For Samoa: Friday 30 December 2011 will simply not
exist!
APIA: 30
December 2011 --
It is once in a lifetime we can bring you a news item like
this! For
Samoa's 186,000 citizens, and that includes not a few
Salesians, anyone
born on December 30th will see their birthday cancelled. It's
thought
there are about 755 of them involved. What's worse is that
employers
will have to pay workers for a day that did not exist, but on
the
bright side, hotel guests will not be charged for an extra
night. Why
all this kerfuffle? At midnight tonight, Samoa and Tokelau
switch to
the other side of the dateline. Samoa, currently 11 hours
behind GMT,
21 hours behind Eastern Australia and a further two hours
behind New
Zealand, will be one hour ahead of Wellington and three hours
ahead of
Sydney after the switch. The final hour of Thursday 29
December will
see carols, prayers and a speech from Prime Minister Tuilaepa
Sailele
Malielegaoi as the nation prepares to jump straight to New
Year's Eve.
So let's hear from Fr Nick Castelijns, a long-time Salesian
missionary
in these islands. Nick has been quiet for a year - they made
him Rector
and that seems to have slowed him down :-), but he has 'opped
up' again
and is again writing in his inimitable style. We might
even run the
rest of his newsy letter later this week, but for now, let's
hear him
out on what a small island can do with time....
"Daylight
saving - ever heard of daylight saving in the Tropics? (only
in Samoa
….) was supposed to end on Sunday April 2nd, but we were
surprised to
hear on Saturday April 1st that we were back to normal time.
And it was
not an April joke either (only in Samoa ….). Everyone was
quite happy
to see the end of it, quietly wishing it would go away and die
a quiet
death. But NO, daylight saving returned in September. It seems
to take
the Samoan body clock about a month to get used to it,
especially in the morning, when it comes to buses travelling
to Apia
from the country villages. A much bolder move was the Act of
Parliament
to move Samoa to the Western hemisphere, to the other side of
the date
line. Instead of being 21 hrs behind Australia we will then be
3 hrs
ahead and the day starts with us! It makes eminent business
sense, as
Samoa loses about three business days a week over the weekend.

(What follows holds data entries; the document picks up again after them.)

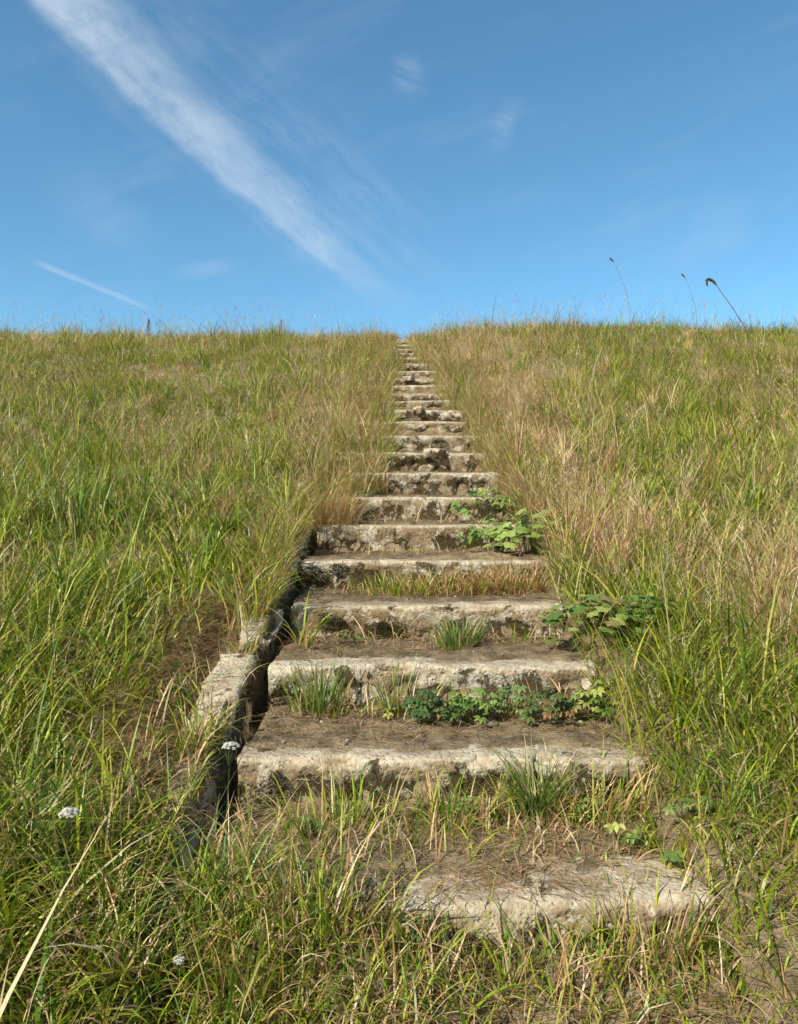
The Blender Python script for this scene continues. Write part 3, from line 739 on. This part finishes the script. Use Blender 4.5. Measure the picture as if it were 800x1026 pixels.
def leaf_plant(px, y, n, size, spread, height, label, style, dz=0.0, group=None, name='leafy_plant', toward=(0, -0.5), pal=LG, cat='leafy plant'):
    p = on_ground(px, y, dz); t = empty(name, p); tag(t, label, cat, group)
    V, T, CC = [], [], []; S = Blades()
    for k in range(n):
        a = random.uniform(0, 6.283); rr = math.sqrt(random.random())
        hx = math.cos(a) * rr * spread + toward[0] * height; hy = math.sin(a) * rr * spread * .6 + toward[1] * height
        hz = height * (1 - .6 * rr * rr) * random.uniform(.55, 1.1)
        s = size * random.uniform(.35, 1.15); col = np.array(random.choice(pal)) * random.uniform(.85, 1.15)
        tilt = random.uniform(.15, .95)
        M = (Matrix.Translation((hx, hy, hz)) @ Matrix.Rotation(math.atan2(hy - .02, hx) - math.pi / 2 + random.uniform(-.7, .7), 4, 'Z')
             @ Matrix.Rotation(-tilt * .5 + random.uniform(-.3, .3), 4, 'X') @ Matrix.Rotation(random.uniform(-.4, .4), 4, 'Y'))
        if style == 'lobed': lobed_leaf(s, 6, .22, M, col, V, T, CC)
        else:
            for q_ in (-1.15, -.0, 1.15) if style == 'trio' else (-1.7, -.85, 0, .85, 1.7):
                ovate_leaf(s, s * .55, M @ Matrix.Rotation(q_, 4, 'Z') @ Matrix.Translation((0, s * .08, 0)), col * random.uniform(.9, 1.1), V, T, CC)
        d = Vector((hx, hy, hz)) - Vector((hx * .35, hy * .35, -.01)); L = d.length
        th = math.acos(max(-1, min(1, d.z / max(L, 1e-4))))
        S.add(np.array([[hx * .35, hy * .35, -.01]]), L, .003, np.array([math.atan2(d.y, d.x)]), th, th, np.array([[.13, .16, .05]]), np.array([[.12, .17, .05]]), 2, prof='stem')
    link('leaves', np_mesh('leaves', np.array([v[:] for v in V]), tris=np.array(T), col=np.array(CC)), M_LEAF, t)
    link('stems', S.mesh('stems'), M_LEAF, t)
    return t
GP = 'leafy plants growing on the steps'
leaf_plant(592, 2.98, 80, .042, .22, .15, 'large round leaved plant at the right end of the broad blotched step', 'lobed', group=GP)
leaf_plant(556, 3.0, 8, .032, .06, .07, 'small yellowish plant touching the large round leaved one', 'lobed', group=GP, pal=[(.2, .24, .05), (.16, .22, .05)])
leaf_plant(635, 3.05, 34, .040, .16, .20, 'half hidden round leaved plant in the grass right of the large one', 'lobed', group=GP)
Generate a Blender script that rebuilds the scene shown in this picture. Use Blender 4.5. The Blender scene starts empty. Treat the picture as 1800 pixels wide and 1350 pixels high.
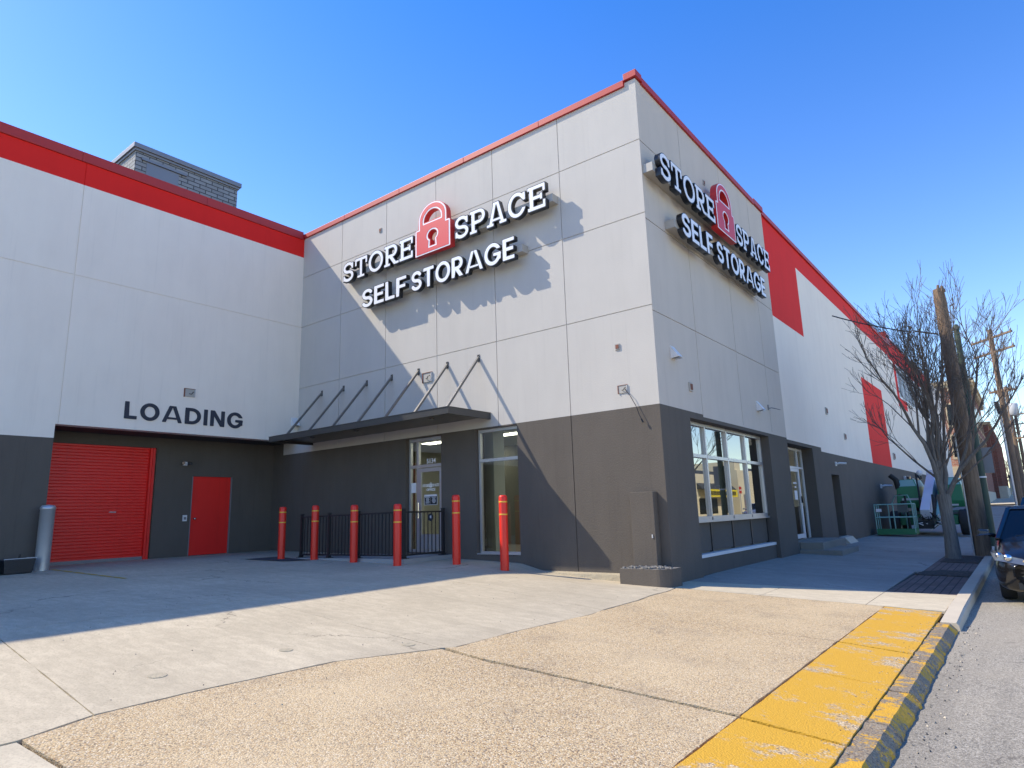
import bpy, bmesh, math, random
import numpy as np
from mathutils import Vector, Matrix, noise as mnoise
random.seed(7)
S = bpy.context.scene
C = S.collection
R = math.radians

# ---------------------------------------------------------------- camera
cam = bpy.data.cameras.new('camera'); co = bpy.data.objects.new('camera', cam); C.objects.link(co)
yaw, pitch, roll = -0.66217162, 0.19870825, -0.03071228
fwd = Vector((math.sin(yaw)*math.cos(pitch), math.cos(yaw)*math.cos(pitch), math.sin(pitch)))
rt = Vector((math.cos(yaw), -math.sin(yaw), 0)); up = rt.cross(fwd)
rt, up = math.cos(roll)*rt+math.sin(roll)*up, -math.sin(roll)*rt+math.cos(roll)*up
m = Matrix((rt, up, -fwd)).transposed().to_4x4(); m.translation = (5.04346715, -10.8612112, 1.3)
co.matrix_world = m
cam.sensor_width = 36; cam.lens = 1129.488/1800*36; cam.clip_end = 3000; cam.clip_start = .05
S.camera = co
# ---------------------------------------------------------------- world, sun, exposure
LD = Vector((1, .48, -1.11)).normalized()           # direction the sunlight travels
EL = math.asin(-LD.z)
w = bpy.data.worlds.new("World"); S.world = w; w.use_nodes = True
nt = w.node_tree; bg = nt.nodes['Background']
sky = nt.nodes.new('ShaderNodeTexSky'); sky.sky_type = 'NISHITA'; sky.sun_disc = False
sky.sun_elevation = EL; sky.sun_rotation = math.atan2(-LD.x, -LD.y)
sky.air_density = 1.1; sky.dust_density = .25; sky.ozone_density = 2.3; sky.altitude = 100
hs = nt.nodes.new('ShaderNodeHueSaturation'); hs.inputs['Saturation'].default_value = 1.38
hs.inputs['Hue'].default_value = .514
tcw = nt.nodes.new('ShaderNodeTexCoord'); sx = nt.nodes.new('ShaderNodeSeparateXYZ'); nt.links.new(tcw.outputs['Generated'], sx.inputs[0])
mr = nt.nodes.new('ShaderNodeMapRange'); nt.links.new(sx.outputs[2], mr.inputs[0]); mr.inputs[1].default_value = 0; mr.inputs[2].default_value = .75; mr.inputs[3].default_value = 1.18; mr.inputs[4].default_value = 1.40
nt.links.new(mr.outputs[0], hs.inputs['Saturation'])
nt.links.new(sky.outputs[0], hs.inputs['Color']); nt.links.new(hs.outputs[0], bg.inputs[0])
bg.inputs[1].default_value = .14
sd = bpy.data.lights.new('sun', 'SUN'); sd.energy = 2.9; sd.angle = R(.5); sd.color = (1, .90, .73)
so = bpy.data.objects.new('sun', sd); C.objects.link(so); so.rotation_euler = LD.to_track_quat('-Z', 'Y').to_euler()
S.view_settings.view_transform = 'Standard'; S.view_settings.look = 'None'; S.view_settings.gamma = 1
S.view_settings.exposure = 1.08
S.cycles.max_bounces = 8; S.cycles.transparent_max_bounces = 16

# ---------------------------------------------------------------- materials
M = {}
def newmat(name):
    mt = bpy.data.materials.new(name); mt.use_nodes = True; M[name] = mt
    n = mt.node_tree.nodes; l = mt.node_tree.links
    return mt, n, l, n['Principled BSDF']
def mixc(n, l, fac, a, b, blend='MIX'):
    x = n.new('ShaderNodeMix'); x.data_type = 'RGBA'; x.blend_type = blend
    for sock, v in ((x.inputs[0], fac), (x.inputs[6], a), (x.inputs[7], b)):
        if hasattr(v, 'is_output'): l.new(v, sock)
        elif isinstance(v, (int, float)): sock.default_value = v
        else: sock.default_value = (*v, 1)
    return x.outputs[2]
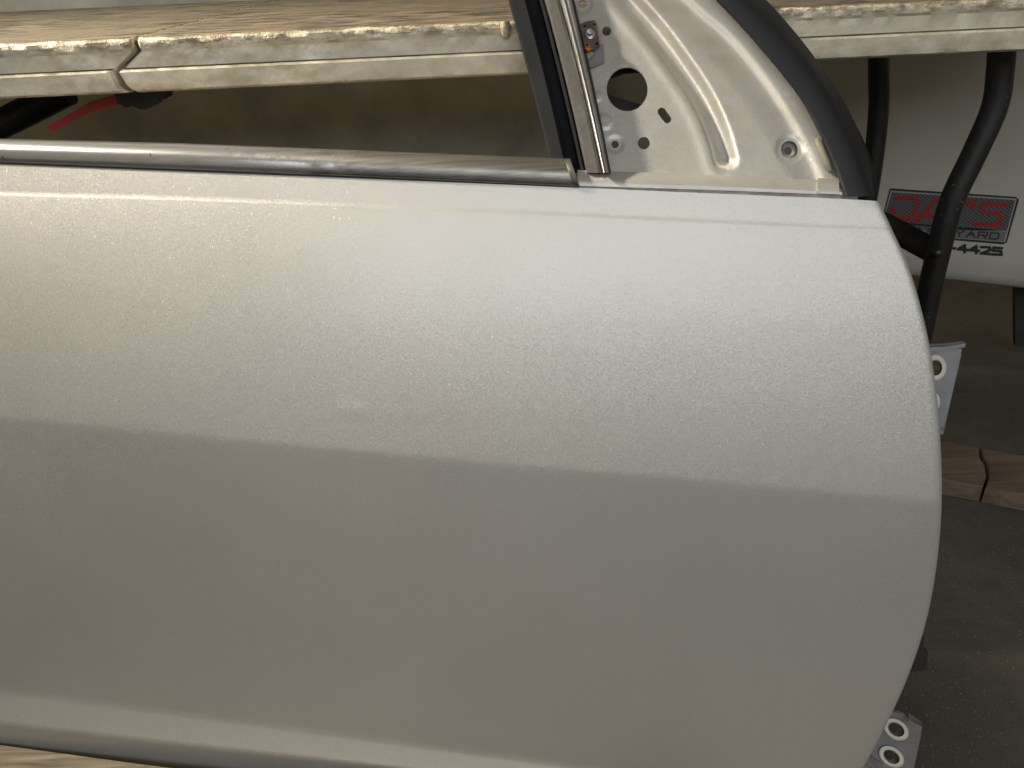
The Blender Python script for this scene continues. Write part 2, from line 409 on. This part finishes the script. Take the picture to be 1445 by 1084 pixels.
strip('rusty_seam', [(shift(L3, -1.5), WB-.0068, 0), (shift(L3, 2), WB-.0075, 0), (L4, WB-.0055, 0), (shift(L4, 3), WB-.005, 0)], xs, RUST, door)
# end block of the ledge with brushed-on seam sealer
sw = []
for x in (1154, 1160, 1176, 1184):
    sw.append([on_door(x, poly(L0, x)-3, WB-.016), on_door(x, poly(L1, x), WB-.004), on_door(x+1, poly(L3, x)-1, WB-.003), on_door(x, poly(L3, x), WB-.012), on_door(x, poly(L0, x), WB-.024)])
sweep('seam_sealer', sw, PAINT_D, door, True, 60)
# ---- bright belt moulding
MT = [(-260, 186), (0, 196), (250, 202), (500, 212), (800, 224)]
MB_ = [(-260, 220), (0, 230), (250, 240), (500, 250), (818, 264.5)]
secs = []
prof = [(0, -.015), (.03, -.009), (.08, -.0055), (.15, -.002), (.22, .0005), (.30, .0026), (.38, .0042), (.46, .0052), (.55, .0057), (.68, .0058), (.80, .0055), (.90, .0047), (.915, .0039), (.93, .0050), (1.0, .0046), (1.0, -.006)]
NS = 60
for i in range(NS+1):
    xt = lerp(-240, 804, i/NS); xb = lerp(-240, 818, i/NS); s = []
    for t, wv_ in prof:
        x = lerp(xt, xb, t); y = lerp(poly(MT, min(xt, 800)), poly(MB_, xb), t)
        s.append(on_door(x, y, WB-.004+wv_))
    secs.append(s)
mould = sweep('belt_moulding', secs, TRIM, door, True, 40)
# folded end of the moulding
se = []
for dx, sc2 in ((-9, 1.0), (-7, 1.08), (0.5, 1.08)):
    s = []
    for t, wv_ in prof:
        x = lerp(804, 818, t)+dx*.9; y = lerp(224.5, 264.5, t)+(-.5 if t < .5 else .3)
        s.append(on_door(x, y, WB-.004+(wv_*1.0+(.0009 if sc2 > 1 else 0))))
    se.append(s)
sweep('end_cap', se, STRIP, mould, True, 40)
# black strip standing in for the shadow line under the moulding
gs = []
for i in range(41):
    x = lerp(-240, 816, i/40); y = poly(MB_, x)
    gs.append([on_door(x, y-2, WB-.006), on_door(x, y-1, WB+.0010), on_door(x, y+.7, WB+.0004), on_door(x, y+1.3, WB-.006)])
sweep('shadow_line', gs, BLACK, door, True)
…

We will be on the same day as our trading partners Australia,
New Zealand, Tonga, Fiji – and don’t forget CHINA! -
When will it happen? On the 29 December (actually on 30th
December
02.00 hrs). We will skip Friday 30th and go straight into the
31st. So
In Samoa the last week of the year will have only 6 days, the
month of
December 30 days, and 2011 364 days.
And don’t ring or email us on the 30th: we won’t be there!
Like the
road switch two years ago it is well publicised, and apart
from those
having a birthday on the 30th there will be few disturbance.
Banks have let their clients know that they will not be
disadvantaged".
And then a little Christmas cheer from Nick:
"Somehow
the 23rd of October is etched in my mind. It was the day the
rainy
season started – a few weeks late – and the beginning of the
Christmas
season according to Mr Business. The first Christmas songs
belted out
in the market and in the supermarkets. Not the kind of
music I like.
Jingle bells, the drummer boy, I’ll be home for Christmas, we
wish you
a merry Christmas, Feliz Navidad, etc in any rhythm and beat
and boom
boom boom – and you can hear the cash registers ringing in the
background! Fortunately the churches provide a more spiritual
and
serene preparation befitting the upcoming Feast".